◆ REQUEST
Go through the listing below and gather every line with the word "wide".

## begin

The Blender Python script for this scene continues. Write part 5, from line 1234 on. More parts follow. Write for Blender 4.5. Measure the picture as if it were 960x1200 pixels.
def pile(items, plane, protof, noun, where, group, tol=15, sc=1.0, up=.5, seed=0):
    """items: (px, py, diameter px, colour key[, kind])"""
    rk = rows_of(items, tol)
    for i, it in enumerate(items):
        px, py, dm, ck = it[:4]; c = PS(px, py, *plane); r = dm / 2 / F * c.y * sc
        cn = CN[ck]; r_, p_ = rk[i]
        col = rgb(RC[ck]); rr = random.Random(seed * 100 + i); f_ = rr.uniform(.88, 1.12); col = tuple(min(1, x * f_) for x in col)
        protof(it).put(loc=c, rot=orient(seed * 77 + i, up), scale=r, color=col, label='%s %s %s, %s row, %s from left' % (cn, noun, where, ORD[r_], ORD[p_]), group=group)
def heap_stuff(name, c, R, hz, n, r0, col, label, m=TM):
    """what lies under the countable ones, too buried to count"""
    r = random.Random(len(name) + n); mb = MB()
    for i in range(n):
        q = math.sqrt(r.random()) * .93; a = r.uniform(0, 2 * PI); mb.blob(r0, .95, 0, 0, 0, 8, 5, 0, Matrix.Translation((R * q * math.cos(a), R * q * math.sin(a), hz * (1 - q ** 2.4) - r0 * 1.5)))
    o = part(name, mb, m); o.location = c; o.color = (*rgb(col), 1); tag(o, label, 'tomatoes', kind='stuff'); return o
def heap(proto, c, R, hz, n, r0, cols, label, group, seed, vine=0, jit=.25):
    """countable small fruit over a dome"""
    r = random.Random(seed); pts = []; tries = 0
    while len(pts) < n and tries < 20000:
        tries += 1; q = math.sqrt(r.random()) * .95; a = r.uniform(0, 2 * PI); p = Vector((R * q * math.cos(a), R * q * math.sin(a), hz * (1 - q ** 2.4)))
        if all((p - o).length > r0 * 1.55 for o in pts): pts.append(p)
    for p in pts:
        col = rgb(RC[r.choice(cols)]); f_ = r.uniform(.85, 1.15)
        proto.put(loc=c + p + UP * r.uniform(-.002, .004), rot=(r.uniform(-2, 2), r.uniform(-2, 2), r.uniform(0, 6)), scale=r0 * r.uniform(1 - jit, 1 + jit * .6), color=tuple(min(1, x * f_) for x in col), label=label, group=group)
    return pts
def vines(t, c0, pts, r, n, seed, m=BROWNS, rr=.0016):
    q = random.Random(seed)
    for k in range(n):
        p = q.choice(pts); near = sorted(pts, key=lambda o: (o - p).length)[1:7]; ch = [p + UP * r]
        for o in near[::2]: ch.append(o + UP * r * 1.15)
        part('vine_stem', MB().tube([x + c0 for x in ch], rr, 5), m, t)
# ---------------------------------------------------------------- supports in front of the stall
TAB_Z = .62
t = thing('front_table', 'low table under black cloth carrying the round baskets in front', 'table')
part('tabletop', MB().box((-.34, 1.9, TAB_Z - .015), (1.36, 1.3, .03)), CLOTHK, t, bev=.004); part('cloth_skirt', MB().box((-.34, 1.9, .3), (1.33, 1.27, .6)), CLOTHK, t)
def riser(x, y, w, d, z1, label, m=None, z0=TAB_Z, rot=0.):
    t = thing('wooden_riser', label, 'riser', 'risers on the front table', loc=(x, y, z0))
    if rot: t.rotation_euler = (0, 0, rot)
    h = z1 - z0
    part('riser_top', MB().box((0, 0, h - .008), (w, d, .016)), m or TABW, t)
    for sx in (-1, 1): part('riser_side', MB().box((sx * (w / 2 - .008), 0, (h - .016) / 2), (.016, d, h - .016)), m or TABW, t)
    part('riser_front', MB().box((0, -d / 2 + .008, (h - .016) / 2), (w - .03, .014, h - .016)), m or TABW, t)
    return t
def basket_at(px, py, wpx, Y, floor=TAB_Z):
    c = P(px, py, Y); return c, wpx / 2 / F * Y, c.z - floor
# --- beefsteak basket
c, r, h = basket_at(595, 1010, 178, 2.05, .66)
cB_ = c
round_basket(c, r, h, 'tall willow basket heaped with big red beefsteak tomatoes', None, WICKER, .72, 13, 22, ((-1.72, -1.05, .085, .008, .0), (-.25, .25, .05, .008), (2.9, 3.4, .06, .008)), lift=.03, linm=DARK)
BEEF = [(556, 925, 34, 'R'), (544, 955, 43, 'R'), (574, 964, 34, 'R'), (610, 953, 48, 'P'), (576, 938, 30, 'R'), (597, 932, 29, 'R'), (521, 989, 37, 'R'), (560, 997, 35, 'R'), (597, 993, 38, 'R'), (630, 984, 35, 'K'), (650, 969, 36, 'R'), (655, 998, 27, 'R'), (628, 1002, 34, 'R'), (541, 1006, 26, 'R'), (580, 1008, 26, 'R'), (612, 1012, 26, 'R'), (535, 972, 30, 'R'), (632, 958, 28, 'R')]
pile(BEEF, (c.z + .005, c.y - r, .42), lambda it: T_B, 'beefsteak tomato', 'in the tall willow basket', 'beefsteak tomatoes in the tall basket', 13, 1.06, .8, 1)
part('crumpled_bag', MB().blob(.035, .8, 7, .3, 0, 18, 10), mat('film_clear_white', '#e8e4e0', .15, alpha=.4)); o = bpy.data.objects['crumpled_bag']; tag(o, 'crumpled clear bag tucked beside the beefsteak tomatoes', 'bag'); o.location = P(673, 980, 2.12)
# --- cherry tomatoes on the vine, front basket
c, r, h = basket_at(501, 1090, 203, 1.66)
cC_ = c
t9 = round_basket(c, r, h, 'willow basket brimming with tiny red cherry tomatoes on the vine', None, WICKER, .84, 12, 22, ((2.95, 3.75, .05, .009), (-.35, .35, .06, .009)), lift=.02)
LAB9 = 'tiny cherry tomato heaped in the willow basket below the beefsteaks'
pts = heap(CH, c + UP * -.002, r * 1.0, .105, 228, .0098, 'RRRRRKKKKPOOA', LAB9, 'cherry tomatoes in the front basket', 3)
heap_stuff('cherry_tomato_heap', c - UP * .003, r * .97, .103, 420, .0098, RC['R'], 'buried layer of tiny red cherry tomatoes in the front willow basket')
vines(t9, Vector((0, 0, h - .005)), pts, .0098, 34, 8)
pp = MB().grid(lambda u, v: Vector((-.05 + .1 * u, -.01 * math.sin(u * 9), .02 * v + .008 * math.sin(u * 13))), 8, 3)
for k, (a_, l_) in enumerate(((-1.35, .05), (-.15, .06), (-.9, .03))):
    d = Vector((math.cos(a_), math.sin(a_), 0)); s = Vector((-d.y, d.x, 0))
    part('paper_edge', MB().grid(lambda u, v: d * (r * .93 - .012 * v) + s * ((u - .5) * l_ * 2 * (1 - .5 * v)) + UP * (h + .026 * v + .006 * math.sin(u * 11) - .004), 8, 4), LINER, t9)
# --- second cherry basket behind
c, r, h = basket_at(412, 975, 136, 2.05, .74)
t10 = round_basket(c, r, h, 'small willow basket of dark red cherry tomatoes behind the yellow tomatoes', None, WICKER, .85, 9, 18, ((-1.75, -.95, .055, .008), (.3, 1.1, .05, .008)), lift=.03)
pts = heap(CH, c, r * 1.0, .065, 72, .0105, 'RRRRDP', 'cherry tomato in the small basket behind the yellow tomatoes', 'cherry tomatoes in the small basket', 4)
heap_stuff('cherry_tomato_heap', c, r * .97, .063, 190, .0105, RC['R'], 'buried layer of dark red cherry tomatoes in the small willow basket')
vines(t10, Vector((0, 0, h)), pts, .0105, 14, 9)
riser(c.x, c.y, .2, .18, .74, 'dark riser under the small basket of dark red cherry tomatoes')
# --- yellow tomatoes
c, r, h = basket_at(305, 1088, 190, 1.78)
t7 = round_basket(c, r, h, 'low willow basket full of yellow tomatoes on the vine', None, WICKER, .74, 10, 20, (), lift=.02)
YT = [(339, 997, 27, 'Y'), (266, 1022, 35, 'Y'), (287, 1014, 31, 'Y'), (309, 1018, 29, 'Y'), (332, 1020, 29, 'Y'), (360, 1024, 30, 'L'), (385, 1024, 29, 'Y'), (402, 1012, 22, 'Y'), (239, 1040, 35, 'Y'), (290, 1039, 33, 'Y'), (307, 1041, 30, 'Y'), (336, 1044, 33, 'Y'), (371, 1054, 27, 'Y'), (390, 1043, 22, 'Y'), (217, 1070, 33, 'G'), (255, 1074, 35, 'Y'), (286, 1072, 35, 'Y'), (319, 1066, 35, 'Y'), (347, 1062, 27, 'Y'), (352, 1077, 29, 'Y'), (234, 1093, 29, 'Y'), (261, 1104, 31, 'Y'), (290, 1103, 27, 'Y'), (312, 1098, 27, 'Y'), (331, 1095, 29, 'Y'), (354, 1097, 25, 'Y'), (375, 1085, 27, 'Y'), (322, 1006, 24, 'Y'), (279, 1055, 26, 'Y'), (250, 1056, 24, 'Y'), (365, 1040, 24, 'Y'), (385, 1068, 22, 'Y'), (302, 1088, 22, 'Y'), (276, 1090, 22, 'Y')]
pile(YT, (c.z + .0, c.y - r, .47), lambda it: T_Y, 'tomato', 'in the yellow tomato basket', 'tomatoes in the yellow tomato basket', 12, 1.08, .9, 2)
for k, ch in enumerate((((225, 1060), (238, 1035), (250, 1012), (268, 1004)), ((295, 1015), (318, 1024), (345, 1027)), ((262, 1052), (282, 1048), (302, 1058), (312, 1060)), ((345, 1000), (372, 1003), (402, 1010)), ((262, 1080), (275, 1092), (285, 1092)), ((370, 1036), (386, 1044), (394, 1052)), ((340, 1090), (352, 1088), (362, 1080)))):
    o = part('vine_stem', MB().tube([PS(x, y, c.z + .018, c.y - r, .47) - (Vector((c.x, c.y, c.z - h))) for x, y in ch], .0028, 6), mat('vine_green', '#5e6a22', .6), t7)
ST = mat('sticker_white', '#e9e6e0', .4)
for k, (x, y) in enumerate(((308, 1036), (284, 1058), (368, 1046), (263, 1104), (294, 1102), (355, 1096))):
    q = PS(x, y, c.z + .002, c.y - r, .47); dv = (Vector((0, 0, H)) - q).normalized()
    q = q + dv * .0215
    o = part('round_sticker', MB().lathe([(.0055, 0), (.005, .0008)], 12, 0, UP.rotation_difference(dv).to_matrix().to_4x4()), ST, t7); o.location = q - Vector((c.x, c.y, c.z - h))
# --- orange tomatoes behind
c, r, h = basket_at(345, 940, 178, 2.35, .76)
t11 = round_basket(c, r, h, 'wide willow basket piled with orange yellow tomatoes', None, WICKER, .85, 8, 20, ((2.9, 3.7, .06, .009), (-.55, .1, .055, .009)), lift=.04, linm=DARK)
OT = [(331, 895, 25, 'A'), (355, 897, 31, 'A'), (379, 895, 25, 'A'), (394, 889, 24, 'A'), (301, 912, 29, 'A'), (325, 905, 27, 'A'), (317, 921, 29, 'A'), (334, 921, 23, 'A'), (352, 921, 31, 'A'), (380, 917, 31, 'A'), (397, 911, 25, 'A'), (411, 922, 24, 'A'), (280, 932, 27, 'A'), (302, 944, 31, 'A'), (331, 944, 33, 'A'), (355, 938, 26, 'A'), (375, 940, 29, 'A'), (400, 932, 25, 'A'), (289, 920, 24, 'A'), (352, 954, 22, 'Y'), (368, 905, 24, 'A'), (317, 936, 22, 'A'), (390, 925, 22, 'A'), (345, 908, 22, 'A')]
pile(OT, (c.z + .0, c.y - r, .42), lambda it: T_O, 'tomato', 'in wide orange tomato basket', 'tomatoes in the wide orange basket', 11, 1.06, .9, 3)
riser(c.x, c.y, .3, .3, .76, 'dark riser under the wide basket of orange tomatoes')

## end

◆ FINAL RESULT
t11 = round_basket(c, r, h, 'wide willow basket piled with orange yellow tomatoes', None, WICKER, .85, 8, 20, ((2.9, 3.7, .06, .009), (-.55, .1, .055, .009)), lift=.04, linm=DARK)
pile(OT, (c.z + .0, c.y - r, .42), lambda it: T_O, 'tomato', 'in wide orange tomato basket', 'tomatoes in the wide orange basket', 11, 1.06, .9, 3)
riser(c.x, c.y, .3, .3, .76, 'dark riser under the wide basket of orange tomatoes')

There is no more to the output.